Return, unaltered, every line from the beginning of the material below up to and including the one with "from mathutils import Vector".

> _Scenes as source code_
· · ·

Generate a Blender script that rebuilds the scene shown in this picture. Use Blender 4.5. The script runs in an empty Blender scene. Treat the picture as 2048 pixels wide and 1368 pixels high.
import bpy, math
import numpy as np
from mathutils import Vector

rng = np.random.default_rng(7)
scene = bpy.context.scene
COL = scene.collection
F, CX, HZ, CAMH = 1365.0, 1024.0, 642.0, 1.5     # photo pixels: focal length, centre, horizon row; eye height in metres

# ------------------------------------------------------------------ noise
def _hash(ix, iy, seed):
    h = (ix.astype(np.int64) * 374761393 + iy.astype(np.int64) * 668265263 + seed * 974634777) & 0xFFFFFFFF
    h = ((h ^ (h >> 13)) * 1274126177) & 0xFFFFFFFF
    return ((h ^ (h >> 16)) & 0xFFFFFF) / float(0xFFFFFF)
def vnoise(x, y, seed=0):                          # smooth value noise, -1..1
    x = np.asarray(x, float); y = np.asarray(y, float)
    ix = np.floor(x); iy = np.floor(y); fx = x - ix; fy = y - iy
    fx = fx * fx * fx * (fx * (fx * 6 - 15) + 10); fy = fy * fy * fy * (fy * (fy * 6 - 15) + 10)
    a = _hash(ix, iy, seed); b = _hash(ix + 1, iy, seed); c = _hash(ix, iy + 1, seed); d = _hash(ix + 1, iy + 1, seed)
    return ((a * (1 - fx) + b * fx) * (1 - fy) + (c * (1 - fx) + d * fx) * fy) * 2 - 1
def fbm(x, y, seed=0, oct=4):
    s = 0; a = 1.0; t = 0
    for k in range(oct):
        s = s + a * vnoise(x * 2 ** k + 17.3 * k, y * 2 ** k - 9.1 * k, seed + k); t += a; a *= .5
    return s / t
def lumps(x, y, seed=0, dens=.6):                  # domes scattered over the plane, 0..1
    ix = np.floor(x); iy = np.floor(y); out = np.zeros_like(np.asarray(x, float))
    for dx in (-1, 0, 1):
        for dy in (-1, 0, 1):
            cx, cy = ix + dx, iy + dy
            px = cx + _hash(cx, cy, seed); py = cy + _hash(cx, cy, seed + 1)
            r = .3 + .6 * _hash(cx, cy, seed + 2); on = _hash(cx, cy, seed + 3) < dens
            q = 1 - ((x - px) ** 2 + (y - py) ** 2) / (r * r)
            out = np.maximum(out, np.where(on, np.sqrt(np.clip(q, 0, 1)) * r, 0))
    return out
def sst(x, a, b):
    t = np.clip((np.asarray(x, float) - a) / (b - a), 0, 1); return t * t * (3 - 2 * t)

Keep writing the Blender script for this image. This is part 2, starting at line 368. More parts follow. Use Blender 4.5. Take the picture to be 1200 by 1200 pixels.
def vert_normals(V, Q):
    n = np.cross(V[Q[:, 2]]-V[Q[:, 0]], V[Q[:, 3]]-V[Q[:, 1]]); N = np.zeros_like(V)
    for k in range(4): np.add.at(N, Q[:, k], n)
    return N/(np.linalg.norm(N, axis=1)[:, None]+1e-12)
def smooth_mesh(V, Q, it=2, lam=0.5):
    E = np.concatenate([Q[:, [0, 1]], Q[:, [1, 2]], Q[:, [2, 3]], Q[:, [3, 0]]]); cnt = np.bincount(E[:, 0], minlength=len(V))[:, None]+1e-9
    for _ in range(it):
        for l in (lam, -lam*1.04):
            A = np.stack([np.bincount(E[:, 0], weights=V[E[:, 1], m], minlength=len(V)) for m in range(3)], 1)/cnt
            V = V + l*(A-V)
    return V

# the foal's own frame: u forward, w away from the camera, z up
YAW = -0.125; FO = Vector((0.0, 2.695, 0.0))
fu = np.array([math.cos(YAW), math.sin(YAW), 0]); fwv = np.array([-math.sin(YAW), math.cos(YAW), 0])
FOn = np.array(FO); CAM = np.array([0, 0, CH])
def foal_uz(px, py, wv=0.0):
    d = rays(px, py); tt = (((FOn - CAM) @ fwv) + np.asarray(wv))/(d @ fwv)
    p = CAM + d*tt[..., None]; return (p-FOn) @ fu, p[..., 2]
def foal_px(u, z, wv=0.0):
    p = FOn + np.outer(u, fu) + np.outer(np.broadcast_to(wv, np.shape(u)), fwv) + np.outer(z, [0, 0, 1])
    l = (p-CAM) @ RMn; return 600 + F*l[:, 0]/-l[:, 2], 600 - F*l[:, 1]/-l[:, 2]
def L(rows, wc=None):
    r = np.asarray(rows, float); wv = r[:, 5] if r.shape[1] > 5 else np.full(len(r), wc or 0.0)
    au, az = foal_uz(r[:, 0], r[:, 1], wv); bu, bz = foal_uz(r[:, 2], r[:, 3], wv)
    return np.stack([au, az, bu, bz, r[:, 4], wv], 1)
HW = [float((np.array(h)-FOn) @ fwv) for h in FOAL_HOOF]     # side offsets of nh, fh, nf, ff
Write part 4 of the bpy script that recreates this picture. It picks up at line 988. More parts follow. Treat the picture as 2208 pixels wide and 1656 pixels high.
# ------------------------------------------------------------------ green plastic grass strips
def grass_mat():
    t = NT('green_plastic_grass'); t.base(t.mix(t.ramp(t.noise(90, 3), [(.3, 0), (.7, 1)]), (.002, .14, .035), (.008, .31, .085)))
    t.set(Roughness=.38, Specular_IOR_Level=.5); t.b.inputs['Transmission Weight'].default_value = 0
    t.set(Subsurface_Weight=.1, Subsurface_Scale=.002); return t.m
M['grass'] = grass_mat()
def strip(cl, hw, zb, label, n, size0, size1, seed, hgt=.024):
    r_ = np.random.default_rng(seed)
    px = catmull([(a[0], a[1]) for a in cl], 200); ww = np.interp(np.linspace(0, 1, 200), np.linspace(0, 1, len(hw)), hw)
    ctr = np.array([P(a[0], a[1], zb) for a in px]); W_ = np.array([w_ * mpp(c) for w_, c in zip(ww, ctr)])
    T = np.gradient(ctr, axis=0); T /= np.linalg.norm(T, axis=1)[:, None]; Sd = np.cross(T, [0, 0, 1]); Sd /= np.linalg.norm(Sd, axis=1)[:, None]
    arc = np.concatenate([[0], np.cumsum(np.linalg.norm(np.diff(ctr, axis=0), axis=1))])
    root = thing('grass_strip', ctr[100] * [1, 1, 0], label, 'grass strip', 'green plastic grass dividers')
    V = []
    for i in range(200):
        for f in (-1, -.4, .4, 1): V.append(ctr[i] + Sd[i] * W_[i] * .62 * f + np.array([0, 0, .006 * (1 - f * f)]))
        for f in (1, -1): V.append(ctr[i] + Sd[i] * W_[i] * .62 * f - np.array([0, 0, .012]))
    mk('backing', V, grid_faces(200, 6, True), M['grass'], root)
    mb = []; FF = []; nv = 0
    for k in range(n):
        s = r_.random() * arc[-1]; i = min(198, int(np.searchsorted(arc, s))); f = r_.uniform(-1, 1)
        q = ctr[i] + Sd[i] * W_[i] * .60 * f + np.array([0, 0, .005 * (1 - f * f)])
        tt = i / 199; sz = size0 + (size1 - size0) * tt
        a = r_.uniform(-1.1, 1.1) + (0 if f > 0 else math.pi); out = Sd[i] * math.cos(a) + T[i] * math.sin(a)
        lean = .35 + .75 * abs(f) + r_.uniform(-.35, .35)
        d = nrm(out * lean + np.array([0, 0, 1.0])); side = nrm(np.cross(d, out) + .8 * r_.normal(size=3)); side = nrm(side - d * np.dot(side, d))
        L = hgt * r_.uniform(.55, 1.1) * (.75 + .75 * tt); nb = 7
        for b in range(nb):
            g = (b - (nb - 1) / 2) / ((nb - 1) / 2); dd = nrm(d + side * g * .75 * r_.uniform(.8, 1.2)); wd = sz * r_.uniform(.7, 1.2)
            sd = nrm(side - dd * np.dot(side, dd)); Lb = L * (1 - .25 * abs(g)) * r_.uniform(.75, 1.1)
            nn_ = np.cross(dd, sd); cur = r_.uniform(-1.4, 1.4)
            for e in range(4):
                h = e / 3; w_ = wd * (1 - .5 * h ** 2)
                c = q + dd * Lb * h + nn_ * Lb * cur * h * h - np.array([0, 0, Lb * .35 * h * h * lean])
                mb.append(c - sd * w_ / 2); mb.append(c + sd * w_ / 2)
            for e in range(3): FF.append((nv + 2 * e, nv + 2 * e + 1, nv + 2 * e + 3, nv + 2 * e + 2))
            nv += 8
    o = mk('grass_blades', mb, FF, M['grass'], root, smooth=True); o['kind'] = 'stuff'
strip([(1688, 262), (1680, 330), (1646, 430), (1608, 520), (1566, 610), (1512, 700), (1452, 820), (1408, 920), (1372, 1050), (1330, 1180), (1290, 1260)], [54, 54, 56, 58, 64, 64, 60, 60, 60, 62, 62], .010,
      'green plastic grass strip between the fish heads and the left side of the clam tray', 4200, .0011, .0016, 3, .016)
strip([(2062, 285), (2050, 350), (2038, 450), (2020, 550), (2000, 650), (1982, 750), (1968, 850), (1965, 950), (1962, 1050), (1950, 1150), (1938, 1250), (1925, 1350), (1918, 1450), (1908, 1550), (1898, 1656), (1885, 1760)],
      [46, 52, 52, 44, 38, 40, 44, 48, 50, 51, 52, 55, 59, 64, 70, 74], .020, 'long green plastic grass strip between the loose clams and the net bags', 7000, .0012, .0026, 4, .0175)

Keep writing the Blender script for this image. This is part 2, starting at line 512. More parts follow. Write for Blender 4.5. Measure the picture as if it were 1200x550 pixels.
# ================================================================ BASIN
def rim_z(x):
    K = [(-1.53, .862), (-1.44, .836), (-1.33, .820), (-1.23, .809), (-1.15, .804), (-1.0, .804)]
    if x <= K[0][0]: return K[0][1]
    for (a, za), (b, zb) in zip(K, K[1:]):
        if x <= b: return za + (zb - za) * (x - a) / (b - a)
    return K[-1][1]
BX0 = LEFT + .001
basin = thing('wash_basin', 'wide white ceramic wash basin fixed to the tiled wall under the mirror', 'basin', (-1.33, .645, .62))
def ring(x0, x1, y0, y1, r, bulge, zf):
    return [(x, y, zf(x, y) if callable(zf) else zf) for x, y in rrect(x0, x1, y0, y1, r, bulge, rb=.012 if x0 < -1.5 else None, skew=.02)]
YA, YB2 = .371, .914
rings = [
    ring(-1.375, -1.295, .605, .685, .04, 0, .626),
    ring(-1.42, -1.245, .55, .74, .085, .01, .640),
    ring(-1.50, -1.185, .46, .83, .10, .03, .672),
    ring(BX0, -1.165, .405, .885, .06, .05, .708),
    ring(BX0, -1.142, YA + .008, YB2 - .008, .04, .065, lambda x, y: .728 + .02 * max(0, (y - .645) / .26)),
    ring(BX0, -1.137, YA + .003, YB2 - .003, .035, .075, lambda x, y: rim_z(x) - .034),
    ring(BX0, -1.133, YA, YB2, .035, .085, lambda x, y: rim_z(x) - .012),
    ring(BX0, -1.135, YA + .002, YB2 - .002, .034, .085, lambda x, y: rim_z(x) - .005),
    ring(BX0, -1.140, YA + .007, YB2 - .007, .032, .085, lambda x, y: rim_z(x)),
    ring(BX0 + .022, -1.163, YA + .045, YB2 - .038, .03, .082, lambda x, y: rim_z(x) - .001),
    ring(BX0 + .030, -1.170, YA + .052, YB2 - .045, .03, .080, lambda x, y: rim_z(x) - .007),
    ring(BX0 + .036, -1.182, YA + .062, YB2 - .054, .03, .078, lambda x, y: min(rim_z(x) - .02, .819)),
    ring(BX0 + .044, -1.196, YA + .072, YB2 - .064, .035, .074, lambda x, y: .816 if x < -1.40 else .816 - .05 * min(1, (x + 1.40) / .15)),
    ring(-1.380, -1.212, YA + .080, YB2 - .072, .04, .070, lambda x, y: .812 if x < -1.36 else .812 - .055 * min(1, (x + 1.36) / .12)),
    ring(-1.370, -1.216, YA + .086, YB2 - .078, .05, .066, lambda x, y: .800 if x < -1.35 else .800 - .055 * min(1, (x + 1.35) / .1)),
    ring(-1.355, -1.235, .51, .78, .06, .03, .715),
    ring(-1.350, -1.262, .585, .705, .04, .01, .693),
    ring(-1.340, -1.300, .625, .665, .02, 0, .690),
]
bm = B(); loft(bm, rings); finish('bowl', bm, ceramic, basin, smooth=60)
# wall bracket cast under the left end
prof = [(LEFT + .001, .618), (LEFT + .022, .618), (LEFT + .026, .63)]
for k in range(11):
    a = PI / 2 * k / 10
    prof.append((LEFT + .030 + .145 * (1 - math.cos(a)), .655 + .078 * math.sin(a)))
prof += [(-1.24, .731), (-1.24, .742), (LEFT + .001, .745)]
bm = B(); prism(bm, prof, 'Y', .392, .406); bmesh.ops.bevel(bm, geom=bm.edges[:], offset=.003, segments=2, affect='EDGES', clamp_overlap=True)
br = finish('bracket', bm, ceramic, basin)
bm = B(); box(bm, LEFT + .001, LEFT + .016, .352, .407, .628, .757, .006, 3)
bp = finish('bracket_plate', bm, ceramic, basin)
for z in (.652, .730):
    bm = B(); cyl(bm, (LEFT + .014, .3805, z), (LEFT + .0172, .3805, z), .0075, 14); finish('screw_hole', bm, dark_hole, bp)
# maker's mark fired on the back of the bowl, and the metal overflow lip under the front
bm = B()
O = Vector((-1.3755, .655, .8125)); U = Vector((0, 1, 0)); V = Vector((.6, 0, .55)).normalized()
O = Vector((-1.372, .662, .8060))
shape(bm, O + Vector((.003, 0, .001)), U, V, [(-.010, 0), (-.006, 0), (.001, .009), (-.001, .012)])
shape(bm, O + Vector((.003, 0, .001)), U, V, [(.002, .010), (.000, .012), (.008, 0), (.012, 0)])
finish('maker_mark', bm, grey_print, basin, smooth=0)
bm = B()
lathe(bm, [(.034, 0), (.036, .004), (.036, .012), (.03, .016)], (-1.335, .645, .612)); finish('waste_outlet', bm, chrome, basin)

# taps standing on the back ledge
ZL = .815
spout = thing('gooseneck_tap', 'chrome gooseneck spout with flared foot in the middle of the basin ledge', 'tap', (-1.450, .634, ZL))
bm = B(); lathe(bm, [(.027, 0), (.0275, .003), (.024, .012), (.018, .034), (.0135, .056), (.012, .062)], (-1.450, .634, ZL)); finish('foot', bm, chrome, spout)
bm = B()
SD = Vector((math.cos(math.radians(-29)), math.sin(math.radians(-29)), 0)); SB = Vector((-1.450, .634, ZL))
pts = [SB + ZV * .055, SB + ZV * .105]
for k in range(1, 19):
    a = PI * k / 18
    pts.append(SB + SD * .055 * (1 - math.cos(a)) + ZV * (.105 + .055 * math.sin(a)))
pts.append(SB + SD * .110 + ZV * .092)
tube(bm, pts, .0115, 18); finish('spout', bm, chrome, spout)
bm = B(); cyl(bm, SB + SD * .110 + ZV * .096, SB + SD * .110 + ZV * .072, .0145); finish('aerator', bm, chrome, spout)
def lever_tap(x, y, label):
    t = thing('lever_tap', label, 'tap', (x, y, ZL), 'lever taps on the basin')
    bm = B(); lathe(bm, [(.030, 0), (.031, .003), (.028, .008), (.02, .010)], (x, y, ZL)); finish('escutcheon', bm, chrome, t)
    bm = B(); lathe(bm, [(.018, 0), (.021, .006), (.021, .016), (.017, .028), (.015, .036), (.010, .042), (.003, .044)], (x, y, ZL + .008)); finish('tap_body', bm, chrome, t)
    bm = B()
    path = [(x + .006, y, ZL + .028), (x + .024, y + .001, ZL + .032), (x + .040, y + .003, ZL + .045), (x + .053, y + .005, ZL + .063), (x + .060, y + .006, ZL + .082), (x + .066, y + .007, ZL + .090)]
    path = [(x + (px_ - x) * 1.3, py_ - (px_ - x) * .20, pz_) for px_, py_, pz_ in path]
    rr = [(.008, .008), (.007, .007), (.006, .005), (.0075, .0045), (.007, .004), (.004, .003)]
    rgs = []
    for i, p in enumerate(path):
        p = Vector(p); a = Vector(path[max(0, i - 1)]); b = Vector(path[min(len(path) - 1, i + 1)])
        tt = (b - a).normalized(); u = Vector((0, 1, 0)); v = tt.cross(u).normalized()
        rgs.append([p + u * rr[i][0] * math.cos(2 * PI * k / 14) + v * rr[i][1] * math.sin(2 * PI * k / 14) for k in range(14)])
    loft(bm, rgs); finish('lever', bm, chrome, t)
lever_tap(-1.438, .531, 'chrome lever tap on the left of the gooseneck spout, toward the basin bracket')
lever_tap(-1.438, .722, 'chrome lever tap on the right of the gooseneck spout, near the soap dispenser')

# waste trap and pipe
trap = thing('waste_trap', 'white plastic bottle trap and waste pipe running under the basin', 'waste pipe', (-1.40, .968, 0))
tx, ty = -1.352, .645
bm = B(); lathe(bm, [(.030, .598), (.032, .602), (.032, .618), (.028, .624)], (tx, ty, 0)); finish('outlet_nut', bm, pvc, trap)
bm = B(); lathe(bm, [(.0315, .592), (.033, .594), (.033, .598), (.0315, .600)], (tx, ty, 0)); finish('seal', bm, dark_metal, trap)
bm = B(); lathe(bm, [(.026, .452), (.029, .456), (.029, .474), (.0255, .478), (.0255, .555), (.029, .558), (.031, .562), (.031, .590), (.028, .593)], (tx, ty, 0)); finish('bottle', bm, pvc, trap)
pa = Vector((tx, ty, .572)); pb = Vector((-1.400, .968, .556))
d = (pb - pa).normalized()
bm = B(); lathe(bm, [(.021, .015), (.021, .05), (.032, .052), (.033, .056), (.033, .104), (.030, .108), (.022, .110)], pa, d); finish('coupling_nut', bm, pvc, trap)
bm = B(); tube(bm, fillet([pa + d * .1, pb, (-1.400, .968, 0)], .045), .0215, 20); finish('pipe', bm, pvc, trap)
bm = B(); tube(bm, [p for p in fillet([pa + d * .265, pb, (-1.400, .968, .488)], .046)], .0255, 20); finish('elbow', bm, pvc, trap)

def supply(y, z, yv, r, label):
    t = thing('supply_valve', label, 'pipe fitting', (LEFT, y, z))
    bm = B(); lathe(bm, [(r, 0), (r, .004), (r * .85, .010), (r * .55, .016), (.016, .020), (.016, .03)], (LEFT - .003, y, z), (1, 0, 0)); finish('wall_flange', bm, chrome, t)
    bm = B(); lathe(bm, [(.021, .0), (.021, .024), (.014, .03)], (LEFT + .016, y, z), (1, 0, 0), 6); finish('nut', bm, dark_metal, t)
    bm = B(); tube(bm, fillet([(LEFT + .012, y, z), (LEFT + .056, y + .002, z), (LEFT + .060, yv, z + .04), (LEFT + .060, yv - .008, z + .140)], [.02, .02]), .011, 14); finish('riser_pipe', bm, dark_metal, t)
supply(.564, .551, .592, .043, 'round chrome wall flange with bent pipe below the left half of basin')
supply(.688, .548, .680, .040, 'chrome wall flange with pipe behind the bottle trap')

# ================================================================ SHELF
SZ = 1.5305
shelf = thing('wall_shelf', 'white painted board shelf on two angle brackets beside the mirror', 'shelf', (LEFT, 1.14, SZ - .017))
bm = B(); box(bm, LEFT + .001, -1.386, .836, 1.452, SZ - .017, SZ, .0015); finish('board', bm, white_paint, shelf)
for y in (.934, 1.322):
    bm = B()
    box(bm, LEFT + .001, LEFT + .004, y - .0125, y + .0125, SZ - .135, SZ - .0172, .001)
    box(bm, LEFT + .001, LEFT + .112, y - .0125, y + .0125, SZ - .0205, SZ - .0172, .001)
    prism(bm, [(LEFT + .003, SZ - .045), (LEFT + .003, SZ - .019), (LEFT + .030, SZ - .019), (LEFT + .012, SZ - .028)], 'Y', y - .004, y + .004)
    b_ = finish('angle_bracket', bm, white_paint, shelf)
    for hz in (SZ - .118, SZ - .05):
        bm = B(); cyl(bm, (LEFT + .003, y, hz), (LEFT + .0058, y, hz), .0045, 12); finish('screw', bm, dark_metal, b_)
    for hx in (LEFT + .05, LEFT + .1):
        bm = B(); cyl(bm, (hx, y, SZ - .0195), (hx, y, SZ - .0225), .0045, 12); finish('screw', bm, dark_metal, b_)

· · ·

> _THE ANSWER_
Generate a Blender script that rebuilds the scene shown in this picture. Use Blender 4.5. The script runs in an empty Blender scene. Treat the picture as 2048 pixels wide and 1368 pixels high.
import bpy, math
import numpy as np
from mathutils import Vector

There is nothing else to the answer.